Again, Rush is for once totally on the money until he claims the whole field was fabulous. Nope. It's just Trump. Jeb is a bore. Rubio goes on these sermons about fighting wars everywhere in the Middle East. As usually he's both over studied, and full of sanctimony.

But his point that the RNC's hope for a smoking gun is in vain I think is exactly right. Here Rush is totally on the money in his characterization:

Every question was, "All right, Ms. Fiorina, Mr. Trump said you look like a horse. What's your reaction?"

"Mr. Trump, Ms. Fiorina says you don't know what you're talking about. What's your reaction?"

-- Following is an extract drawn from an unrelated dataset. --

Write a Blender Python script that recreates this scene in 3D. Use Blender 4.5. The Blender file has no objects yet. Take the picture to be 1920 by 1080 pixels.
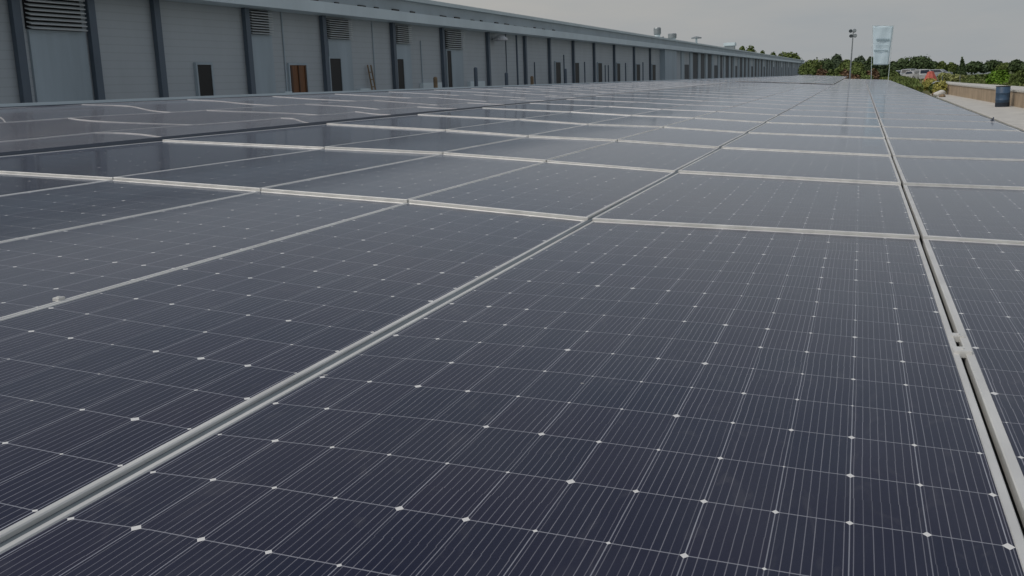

"Mr. Walker, Governor Walker, Rand Paul says you don't know what you're talking about. What's your reaction?"

Yes, except most of those questions were directed at Trump. A lot of it seemed like Jake Tapper was basically tying Trump's arms behind his back so that the smaller, weaker kids can finally get some payback.

I found Fiorina's big putdown of Trump contrived in exactly that vein-and also highly hypocritical for her to wrap herself at that moment in her gender. She had made fun of Barbara Boxer's hair in 2010, and she totally threw women under the bus last night with all her false attacks on Planned Parenthood.

But I think Rush' overall narrative may prove correct. That there won't be that much upheaval. If you believe the polls-rather than the Beltway pundits-Fiorina did very well but not as well as Trump. So she could be rising in the polls but at someone else's expense.

Like who? To the extent that she is one of the outsiders, maybe Ben Carson? Some think he did fine last night-he certainly did nothing wrong-but nothing right either; that's just it he did nothing. It's amazing how passive his debate style is.

We'll see if this continues to serve him. Paul Waldman goes out on a limb and argues that it won't.